• [TASK DETAILS]:
Extract all data as written.

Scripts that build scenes
start

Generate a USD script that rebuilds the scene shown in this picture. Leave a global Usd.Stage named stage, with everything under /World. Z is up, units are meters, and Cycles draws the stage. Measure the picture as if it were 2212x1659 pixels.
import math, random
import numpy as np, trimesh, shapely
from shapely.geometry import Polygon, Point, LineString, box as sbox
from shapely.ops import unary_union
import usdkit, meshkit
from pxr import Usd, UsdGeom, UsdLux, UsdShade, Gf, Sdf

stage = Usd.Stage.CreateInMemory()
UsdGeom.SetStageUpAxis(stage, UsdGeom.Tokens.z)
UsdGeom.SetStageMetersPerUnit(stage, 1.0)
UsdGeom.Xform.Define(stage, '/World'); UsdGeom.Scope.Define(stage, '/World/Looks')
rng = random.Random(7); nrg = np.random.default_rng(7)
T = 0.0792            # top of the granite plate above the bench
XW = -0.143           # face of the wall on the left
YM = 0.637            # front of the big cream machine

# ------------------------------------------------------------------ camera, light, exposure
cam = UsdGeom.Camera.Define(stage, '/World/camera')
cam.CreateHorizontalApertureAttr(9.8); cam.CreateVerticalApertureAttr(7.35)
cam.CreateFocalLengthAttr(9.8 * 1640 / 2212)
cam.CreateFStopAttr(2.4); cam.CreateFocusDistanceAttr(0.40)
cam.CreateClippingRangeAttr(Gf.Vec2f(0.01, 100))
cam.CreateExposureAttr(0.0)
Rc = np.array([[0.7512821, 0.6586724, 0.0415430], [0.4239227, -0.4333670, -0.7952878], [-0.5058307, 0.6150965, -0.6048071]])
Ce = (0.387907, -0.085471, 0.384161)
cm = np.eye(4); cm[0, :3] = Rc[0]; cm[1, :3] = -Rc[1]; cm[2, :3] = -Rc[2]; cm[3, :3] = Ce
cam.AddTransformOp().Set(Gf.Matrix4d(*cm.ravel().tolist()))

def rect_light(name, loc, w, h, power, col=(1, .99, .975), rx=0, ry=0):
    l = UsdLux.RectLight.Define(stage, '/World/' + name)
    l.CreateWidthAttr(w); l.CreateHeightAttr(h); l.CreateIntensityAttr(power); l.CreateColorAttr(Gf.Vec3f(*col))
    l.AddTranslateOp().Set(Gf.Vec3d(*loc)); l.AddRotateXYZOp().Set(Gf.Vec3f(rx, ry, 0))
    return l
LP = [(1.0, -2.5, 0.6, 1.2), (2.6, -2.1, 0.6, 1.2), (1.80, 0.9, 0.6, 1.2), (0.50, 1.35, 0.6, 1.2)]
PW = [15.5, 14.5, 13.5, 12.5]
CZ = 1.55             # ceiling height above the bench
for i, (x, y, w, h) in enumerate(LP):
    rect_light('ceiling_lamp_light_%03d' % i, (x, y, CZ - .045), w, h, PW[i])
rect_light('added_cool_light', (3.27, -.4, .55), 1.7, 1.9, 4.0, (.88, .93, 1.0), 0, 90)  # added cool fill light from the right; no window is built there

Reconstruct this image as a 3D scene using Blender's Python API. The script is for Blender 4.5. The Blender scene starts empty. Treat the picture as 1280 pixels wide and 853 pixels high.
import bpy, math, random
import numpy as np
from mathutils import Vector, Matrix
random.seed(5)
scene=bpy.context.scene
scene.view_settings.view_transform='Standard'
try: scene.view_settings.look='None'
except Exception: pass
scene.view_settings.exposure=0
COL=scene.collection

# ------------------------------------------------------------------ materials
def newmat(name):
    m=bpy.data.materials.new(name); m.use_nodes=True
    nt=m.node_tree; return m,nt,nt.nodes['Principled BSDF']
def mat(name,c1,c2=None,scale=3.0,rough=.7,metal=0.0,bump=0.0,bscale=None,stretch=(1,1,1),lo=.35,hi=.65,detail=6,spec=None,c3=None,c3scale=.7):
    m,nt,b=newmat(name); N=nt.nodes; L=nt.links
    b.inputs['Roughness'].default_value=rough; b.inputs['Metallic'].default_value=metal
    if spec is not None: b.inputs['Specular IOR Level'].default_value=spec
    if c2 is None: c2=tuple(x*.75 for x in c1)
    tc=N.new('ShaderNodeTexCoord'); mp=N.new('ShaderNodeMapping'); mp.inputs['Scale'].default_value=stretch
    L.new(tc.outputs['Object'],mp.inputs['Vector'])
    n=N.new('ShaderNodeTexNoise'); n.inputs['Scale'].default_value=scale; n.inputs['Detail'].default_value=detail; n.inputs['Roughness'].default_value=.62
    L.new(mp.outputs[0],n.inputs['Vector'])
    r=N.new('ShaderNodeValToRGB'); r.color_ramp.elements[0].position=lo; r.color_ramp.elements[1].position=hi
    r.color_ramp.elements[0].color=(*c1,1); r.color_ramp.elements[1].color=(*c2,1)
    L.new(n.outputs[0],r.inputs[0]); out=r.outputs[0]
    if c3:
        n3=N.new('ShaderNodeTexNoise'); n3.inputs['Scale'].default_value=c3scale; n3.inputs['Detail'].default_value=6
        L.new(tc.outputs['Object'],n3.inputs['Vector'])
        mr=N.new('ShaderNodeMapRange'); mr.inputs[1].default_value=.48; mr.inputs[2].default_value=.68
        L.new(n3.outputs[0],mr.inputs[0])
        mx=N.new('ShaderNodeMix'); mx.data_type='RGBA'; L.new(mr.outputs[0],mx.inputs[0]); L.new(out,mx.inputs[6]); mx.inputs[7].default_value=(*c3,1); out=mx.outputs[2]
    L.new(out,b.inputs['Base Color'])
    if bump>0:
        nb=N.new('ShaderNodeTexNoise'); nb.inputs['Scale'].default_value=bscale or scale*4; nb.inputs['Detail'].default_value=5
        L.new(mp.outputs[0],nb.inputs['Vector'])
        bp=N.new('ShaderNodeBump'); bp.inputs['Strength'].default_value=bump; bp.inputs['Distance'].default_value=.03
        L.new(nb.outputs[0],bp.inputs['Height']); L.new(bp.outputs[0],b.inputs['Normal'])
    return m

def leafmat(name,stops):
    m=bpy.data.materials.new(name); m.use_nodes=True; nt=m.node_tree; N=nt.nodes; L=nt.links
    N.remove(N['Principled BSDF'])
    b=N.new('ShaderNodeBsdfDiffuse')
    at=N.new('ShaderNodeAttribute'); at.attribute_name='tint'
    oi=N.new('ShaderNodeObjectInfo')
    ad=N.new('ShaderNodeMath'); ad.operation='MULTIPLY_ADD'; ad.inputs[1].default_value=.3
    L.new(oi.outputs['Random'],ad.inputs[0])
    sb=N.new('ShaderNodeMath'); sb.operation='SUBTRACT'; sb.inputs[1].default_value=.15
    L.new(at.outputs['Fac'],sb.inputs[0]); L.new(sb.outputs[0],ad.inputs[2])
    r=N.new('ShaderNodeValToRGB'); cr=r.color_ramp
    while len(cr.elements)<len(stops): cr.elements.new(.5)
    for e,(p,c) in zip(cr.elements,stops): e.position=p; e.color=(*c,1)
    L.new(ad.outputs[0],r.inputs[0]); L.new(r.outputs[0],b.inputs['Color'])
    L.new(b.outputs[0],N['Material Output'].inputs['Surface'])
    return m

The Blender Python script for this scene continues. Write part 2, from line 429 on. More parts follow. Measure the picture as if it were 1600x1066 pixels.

end

• [TASK SOLUTION]:
Generate a USD script that rebuilds the scene shown in this picture. Leave a global Usd.Stage named stage, with everything under /World. Z is up, units are meters, and Cycles draws the stage. Measure the picture as if it were 2212x1659 pixels.
import math, random
import numpy as np, trimesh, shapely
from shapely.geometry import Polygon, Point, LineString, box as sbox
from shapely.ops import unary_union
import usdkit, meshkit
from pxr import Usd, UsdGeom, UsdLux, UsdShade, Gf, Sdf

stage = Usd.Stage.CreateInMemory()
UsdGeom.SetStageUpAxis(stage, UsdGeom.Tokens.z)
UsdGeom.SetStageMetersPerUnit(stage, 1.0)
UsdGeom.Xform.Define(stage, '/World'); UsdGeom.Scope.Define(stage, '/World/Looks')
rng = random.Random(7); nrg = np.random.default_rng(7)
T = 0.0792            # top of the granite plate above the bench
XW = -0.143           # face of the wall on the left
YM = 0.637            # front of the big cream machine

# ------------------------------------------------------------------ camera, light, exposure
cam = UsdGeom.Camera.Define(stage, '/World/camera')
cam.CreateHorizontalApertureAttr(9.8); cam.CreateVerticalApertureAttr(7.35)
cam.CreateFocalLengthAttr(9.8 * 1640 / 2212)
cam.CreateFStopAttr(2.4); cam.CreateFocusDistanceAttr(0.40)
cam.CreateClippingRangeAttr(Gf.Vec2f(0.01, 100))
cam.CreateExposureAttr(0.0)
Rc = np.array([[0.7512821, 0.6586724, 0.0415430], [0.4239227, -0.4333670, -0.7952878], [-0.5058307, 0.6150965, -0.6048071]])
Ce = (0.387907, -0.085471, 0.384161)
cm = np.eye(4); cm[0, :3] = Rc[0]; cm[1, :3] = -Rc[1]; cm[2, :3] = -Rc[2]; cm[3, :3] = Ce
cam.AddTransformOp().Set(Gf.Matrix4d(*cm.ravel().tolist()))

def rect_light(name, loc, w, h, power, col=(1, .99, .975), rx=0, ry=0):
    l = UsdLux.RectLight.Define(stage, '/World/' + name)
    l.CreateWidthAttr(w); l.CreateHeightAttr(h); l.CreateIntensityAttr(power); l.CreateColorAttr(Gf.Vec3f(*col))
    l.AddTranslateOp().Set(Gf.Vec3d(*loc)); l.AddRotateXYZOp().Set(Gf.Vec3f(rx, ry, 0))
    return l
LP = [(1.0, -2.5, 0.6, 1.2), (2.6, -2.1, 0.6, 1.2), (1.80, 0.9, 0.6, 1.2), (0.50, 1.35, 0.6, 1.2)]
PW = [15.5, 14.5, 13.5, 12.5]
CZ = 1.55             # ceiling height above the bench
for i, (x, y, w, h) in enumerate(LP):
    rect_light('ceiling_lamp_light_%03d' % i, (x, y, CZ - .045), w, h, PW[i])
rect_light('added_cool_light', (3.27, -.4, .55), 1.7, 1.9, 4.0, (.88, .93, 1.0), 0, 90)  # added cool fill light from the right; no window is built there

Reconstruct this image as a 3D scene using Blender's Python API. The script is for Blender 4.5. The Blender scene starts empty. Treat the picture as 1280 pixels wide and 853 pixels high.
import bpy, math, random
import numpy as np
from mathutils import Vector, Matrix
random.seed(5)
scene=bpy.context.scene
scene.view_settings.view_transform='Standard'
try: scene.view_settings.look='None'
except Exception: pass
scene.view_settings.exposure=0
COL=scene.collection

# ------------------------------------------------------------------ materials
def newmat(name):
    m=bpy.data.materials.new(name); m.use_nodes=True
    nt=m.node_tree; return m,nt,nt.nodes['Principled BSDF']
def mat(name,c1,c2=None,scale=3.0,rough=.7,metal=0.0,bump=0.0,bscale=None,stretch=(1,1,1),lo=.35,hi=.65,detail=6,spec=None,c3=None,c3scale=.7):
    m,nt,b=newmat(name); N=nt.nodes; L=nt.links
    b.inputs['Roughness'].default_value=rough; b.inputs['Metallic'].default_value=metal
    if spec is not None: b.inputs['Specular IOR Level'].default_value=spec
    if c2 is None: c2=tuple(x*.75 for x in c1)
    tc=N.new('ShaderNodeTexCoord'); mp=N.new('ShaderNodeMapping'); mp.inputs['Scale'].default_value=stretch
    L.new(tc.outputs['Object'],mp.inputs['Vector'])
    n=N.new('ShaderNodeTexNoise'); n.inputs['Scale'].default_value=scale; n.inputs['Detail'].default_value=detail; n.inputs['Roughness'].default_value=.62
    L.new(mp.outputs[0],n.inputs['Vector'])
    r=N.new('ShaderNodeValToRGB'); r.color_ramp.elements[0].position=lo; r.color_ramp.elements[1].position=hi
    r.color_ramp.elements[0].color=(*c1,1); r.color_ramp.elements[1].color=(*c2,1)
    L.new(n.outputs[0],r.inputs[0]); out=r.outputs[0]
    if c3:
        n3=N.new('ShaderNodeTexNoise'); n3.inputs['Scale'].default_value=c3scale; n3.inputs['Detail'].default_value=6
        L.new(tc.outputs['Object'],n3.inputs['Vector'])
        mr=N.new('ShaderNodeMapRange'); mr.inputs[1].default_value=.48; mr.inputs[2].default_value=.68
        L.new(n3.outputs[0],mr.inputs[0])
        mx=N.new('ShaderNodeMix'); mx.data_type='RGBA'; L.new(mr.outputs[0],mx.inputs[0]); L.new(out,mx.inputs[6]); mx.inputs[7].default_value=(*c3,1); out=mx.outputs[2]
    L.new(out,b.inputs['Base Color'])
    if bump>0:
        nb=N.new('ShaderNodeTexNoise'); nb.inputs['Scale'].default_value=bscale or scale*4; nb.inputs['Detail'].default_value=5
        L.new(mp.outputs[0],nb.inputs['Vector'])
        bp=N.new('ShaderNodeBump'); bp.inputs['Strength'].default_value=bump; bp.inputs['Distance'].default_value=.03
        L.new(nb.outputs[0],bp.inputs['Height']); L.new(bp.outputs[0],b.inputs['Normal'])
    return m

def leafmat(name,stops):
    m=bpy.data.materials.new(name); m.use_nodes=True; nt=m.node_tree; N=nt.nodes; L=nt.links
    N.remove(N['Principled BSDF'])
    b=N.new('ShaderNodeBsdfDiffuse')
    at=N.new('ShaderNodeAttribute'); at.attribute_name='tint'
    oi=N.new('ShaderNodeObjectInfo')
    ad=N.new('ShaderNodeMath'); ad.operation='MULTIPLY_ADD'; ad.inputs[1].default_value=.3
    L.new(oi.outputs['Random'],ad.inputs[0])
    sb=N.new('ShaderNodeMath'); sb.operation='SUBTRACT'; sb.inputs[1].default_value=.15
    L.new(at.outputs['Fac'],sb.inputs[0]); L.new(sb.outputs[0],ad.inputs[2])
    r=N.new('ShaderNodeValToRGB'); cr=r.color_ramp
    while len(cr.elements)<len(stops): cr.elements.new(.5)
    for e,(p,c) in zip(cr.elements,stops): e.position=p; e.color=(*c,1)
    L.new(ad.outputs[0],r.inputs[0]); L.new(r.outputs[0],b.inputs['Color'])
    L.new(b.outputs[0],N['Material Output'].inputs['Surface'])
    return m

The Blender Python script for this scene continues. Write part 2, from line 429 on. More parts follow. Measure the picture as if it were 1600x1066 pixels.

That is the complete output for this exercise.